MATERIAL PROVIDED:
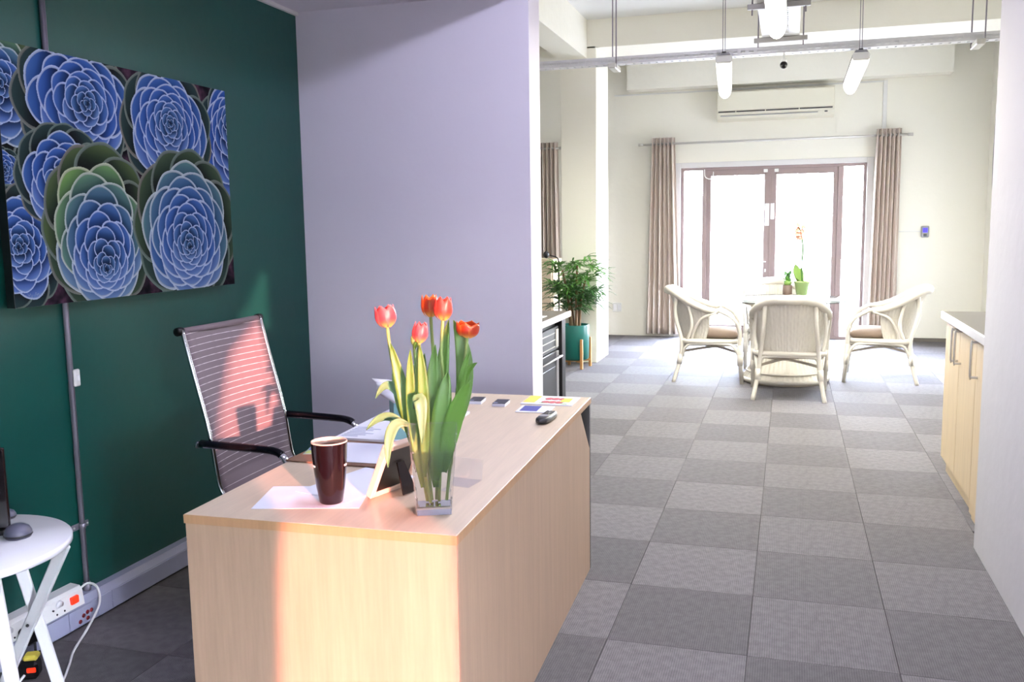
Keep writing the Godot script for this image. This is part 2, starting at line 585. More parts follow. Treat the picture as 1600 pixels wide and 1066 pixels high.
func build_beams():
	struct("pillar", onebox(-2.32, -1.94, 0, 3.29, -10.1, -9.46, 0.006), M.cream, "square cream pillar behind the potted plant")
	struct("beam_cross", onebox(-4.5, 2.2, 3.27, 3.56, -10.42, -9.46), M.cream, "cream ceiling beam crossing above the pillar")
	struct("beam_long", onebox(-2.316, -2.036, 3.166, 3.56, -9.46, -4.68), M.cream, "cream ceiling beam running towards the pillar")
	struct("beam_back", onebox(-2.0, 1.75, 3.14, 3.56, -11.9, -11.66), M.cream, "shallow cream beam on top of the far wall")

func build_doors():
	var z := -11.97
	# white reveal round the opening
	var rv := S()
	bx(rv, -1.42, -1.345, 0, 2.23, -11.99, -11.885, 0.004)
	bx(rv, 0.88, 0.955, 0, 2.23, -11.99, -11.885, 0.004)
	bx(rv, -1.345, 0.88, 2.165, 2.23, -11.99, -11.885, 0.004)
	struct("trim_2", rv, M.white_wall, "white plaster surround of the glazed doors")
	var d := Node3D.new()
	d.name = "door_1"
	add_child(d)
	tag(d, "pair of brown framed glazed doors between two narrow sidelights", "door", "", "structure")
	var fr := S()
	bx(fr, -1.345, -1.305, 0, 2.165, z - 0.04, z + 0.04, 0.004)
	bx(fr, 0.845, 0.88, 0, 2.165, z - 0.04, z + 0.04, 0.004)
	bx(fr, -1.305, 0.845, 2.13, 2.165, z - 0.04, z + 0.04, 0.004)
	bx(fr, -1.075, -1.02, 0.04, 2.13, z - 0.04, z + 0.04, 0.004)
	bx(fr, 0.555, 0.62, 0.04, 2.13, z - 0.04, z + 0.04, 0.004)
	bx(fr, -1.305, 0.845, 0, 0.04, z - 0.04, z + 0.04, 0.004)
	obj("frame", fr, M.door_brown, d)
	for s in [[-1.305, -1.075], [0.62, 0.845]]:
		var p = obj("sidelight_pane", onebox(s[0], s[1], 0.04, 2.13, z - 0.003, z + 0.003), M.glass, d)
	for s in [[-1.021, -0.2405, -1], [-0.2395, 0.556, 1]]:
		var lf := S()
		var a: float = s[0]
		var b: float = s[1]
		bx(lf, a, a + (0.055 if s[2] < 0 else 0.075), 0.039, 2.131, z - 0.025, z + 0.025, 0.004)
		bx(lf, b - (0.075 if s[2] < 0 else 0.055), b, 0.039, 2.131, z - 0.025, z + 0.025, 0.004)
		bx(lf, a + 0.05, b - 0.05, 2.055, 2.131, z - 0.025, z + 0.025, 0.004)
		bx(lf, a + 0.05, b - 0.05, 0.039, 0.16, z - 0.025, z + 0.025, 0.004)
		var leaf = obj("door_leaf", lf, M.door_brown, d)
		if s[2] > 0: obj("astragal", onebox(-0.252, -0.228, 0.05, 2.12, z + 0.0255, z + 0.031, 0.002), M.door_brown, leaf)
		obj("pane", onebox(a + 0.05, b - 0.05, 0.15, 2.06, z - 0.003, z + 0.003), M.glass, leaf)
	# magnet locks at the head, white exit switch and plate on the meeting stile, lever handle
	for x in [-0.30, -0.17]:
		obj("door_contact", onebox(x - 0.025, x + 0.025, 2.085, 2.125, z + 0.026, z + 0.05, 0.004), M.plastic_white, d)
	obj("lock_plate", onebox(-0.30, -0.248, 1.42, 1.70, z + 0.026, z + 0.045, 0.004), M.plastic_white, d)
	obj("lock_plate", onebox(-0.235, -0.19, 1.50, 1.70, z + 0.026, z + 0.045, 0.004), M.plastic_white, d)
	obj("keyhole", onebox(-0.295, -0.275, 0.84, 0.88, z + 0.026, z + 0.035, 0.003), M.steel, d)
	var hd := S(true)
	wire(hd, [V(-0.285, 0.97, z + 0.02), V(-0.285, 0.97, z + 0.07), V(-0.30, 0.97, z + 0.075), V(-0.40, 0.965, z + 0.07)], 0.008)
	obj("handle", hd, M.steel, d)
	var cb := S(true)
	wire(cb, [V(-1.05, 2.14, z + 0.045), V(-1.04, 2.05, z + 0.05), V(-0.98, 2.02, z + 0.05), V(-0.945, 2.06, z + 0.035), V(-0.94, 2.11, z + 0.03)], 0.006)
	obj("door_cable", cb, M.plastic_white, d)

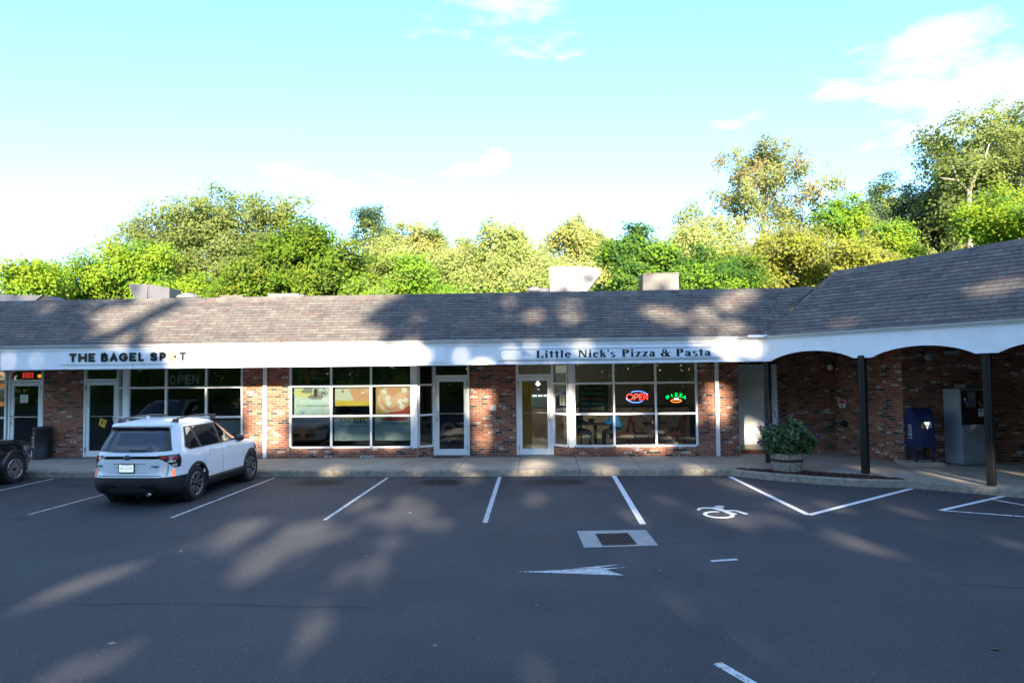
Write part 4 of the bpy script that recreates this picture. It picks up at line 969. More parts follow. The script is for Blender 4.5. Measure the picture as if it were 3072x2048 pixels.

WHAT YOU NEED TO DO: Print every entry exactly as written, without the pictures.

RESPONSE:
Keep writing the Godot script for this image. This is part 2, starting at line 585. More parts follow. Treat the picture as 1600 pixels wide and 1066 pixels high.
func build_beams():
	struct("pillar", onebox(-2.32, -1.94, 0, 3.29, -10.1, -9.46, 0.006), M.cream, "square cream pillar behind the potted plant")
	struct("beam_cross", onebox(-4.5, 2.2, 3.27, 3.56, -10.42, -9.46), M.cream, "cream ceiling beam crossing above the pillar")
	struct("beam_long", onebox(-2.316, -2.036, 3.166, 3.56, -9.46, -4.68), M.cream, "cream ceiling beam running towards the pillar")
	struct("beam_back", onebox(-2.0, 1.75, 3.14, 3.56, -11.9, -11.66), M.cream, "shallow cream beam on top of the far wall")

func build_doors():
	var z := -11.97
	# white reveal round the opening
	var rv := S()
	bx(rv, -1.42, -1.345, 0, 2.23, -11.99, -11.885, 0.004)
	bx(rv, 0.88, 0.955, 0, 2.23, -11.99, -11.885, 0.004)
	bx(rv, -1.345, 0.88, 2.165, 2.23, -11.99, -11.885, 0.004)
	struct("trim_2", rv, M.white_wall, "white plaster surround of the glazed doors")
	var d := Node3D.new()
	d.name = "door_1"
	add_child(d)
	tag(d, "pair of brown framed glazed doors between two narrow sidelights", "door", "", "structure")
	var fr := S()
	bx(fr, -1.345, -1.305, 0, 2.165, z - 0.04, z + 0.04, 0.004)
	bx(fr, 0.845, 0.88, 0, 2.165, z - 0.04, z + 0.04, 0.004)
	bx(fr, -1.305, 0.845, 2.13, 2.165, z - 0.04, z + 0.04, 0.004)
	bx(fr, -1.075, -1.02, 0.04, 2.13, z - 0.04, z + 0.04, 0.004)
	bx(fr, 0.555, 0.62, 0.04, 2.13, z - 0.04, z + 0.04, 0.004)
	bx(fr, -1.305, 0.845, 0, 0.04, z - 0.04, z + 0.04, 0.004)
	obj("frame", fr, M.door_brown, d)
	for s in [[-1.305, -1.075], [0.62, 0.845]]:
		var p = obj("sidelight_pane", onebox(s[0], s[1], 0.04, 2.13, z - 0.003, z + 0.003), M.glass, d)
	for s in [[-1.021, -0.2405, -1], [-0.2395, 0.556, 1]]:
		var lf := S()
		var a: float = s[0]
		var b: float = s[1]
		bx(lf, a, a + (0.055 if s[2] < 0 else 0.075), 0.039, 2.131, z - 0.025, z + 0.025, 0.004)
		bx(lf, b - (0.075 if s[2] < 0 else 0.055), b, 0.039, 2.131, z - 0.025, z + 0.025, 0.004)
		bx(lf, a + 0.05, b - 0.05, 2.055, 2.131, z - 0.025, z + 0.025, 0.004)
		bx(lf, a + 0.05, b - 0.05, 0.039, 0.16, z - 0.025, z + 0.025, 0.004)
		var leaf = obj("door_leaf", lf, M.door_brown, d)
		if s[2] > 0: obj("astragal", onebox(-0.252, -0.228, 0.05, 2.12, z + 0.0255, z + 0.031, 0.002), M.door_brown, leaf)
		obj("pane", onebox(a + 0.05, b - 0.05, 0.15, 2.06, z - 0.003, z + 0.003), M.glass, leaf)
	# magnet locks at the head, white exit switch and plate on the meeting stile, lever handle
	for x in [-0.30, -0.17]:
		obj("door_contact", onebox(x - 0.025, x + 0.025, 2.085, 2.125, z + 0.026, z + 0.05, 0.004), M.plastic_white, d)
	obj("lock_plate", onebox(-0.30, -0.248, 1.42, 1.70, z + 0.026, z + 0.045, 0.004), M.plastic_white, d)
	obj("lock_plate", onebox(-0.235, -0.19, 1.50, 1.70, z + 0.026, z + 0.045, 0.004), M.plastic_white, d)
	obj("keyhole", onebox(-0.295, -0.275, 0.84, 0.88, z + 0.026, z + 0.035, 0.003), M.steel, d)
	var hd := S(true)
	wire(hd, [V(-0.285, 0.97, z + 0.02), V(-0.285, 0.97, z + 0.07), V(-0.30, 0.97, z + 0.075), V(-0.40, 0.965, z + 0.07)], 0.008)
	obj("handle", hd, M.steel, d)
	var cb := S(true)
	wire(cb, [V(-1.05, 2.14, z + 0.045), V(-1.04, 2.05, z + 0.05), V(-0.98, 2.02, z + 0.05), V(-0.945, 2.06, z + 0.035), V(-0.94, 2.11, z + 0.03)], 0.006)
	obj("door_cable", cb, M.plastic_white, d)

Write part 4 of the bpy script that recreates this picture. It picks up at line 969. More parts follow. The script is for Blender 4.5. Measure the picture as if it were 3072x2048 pixels.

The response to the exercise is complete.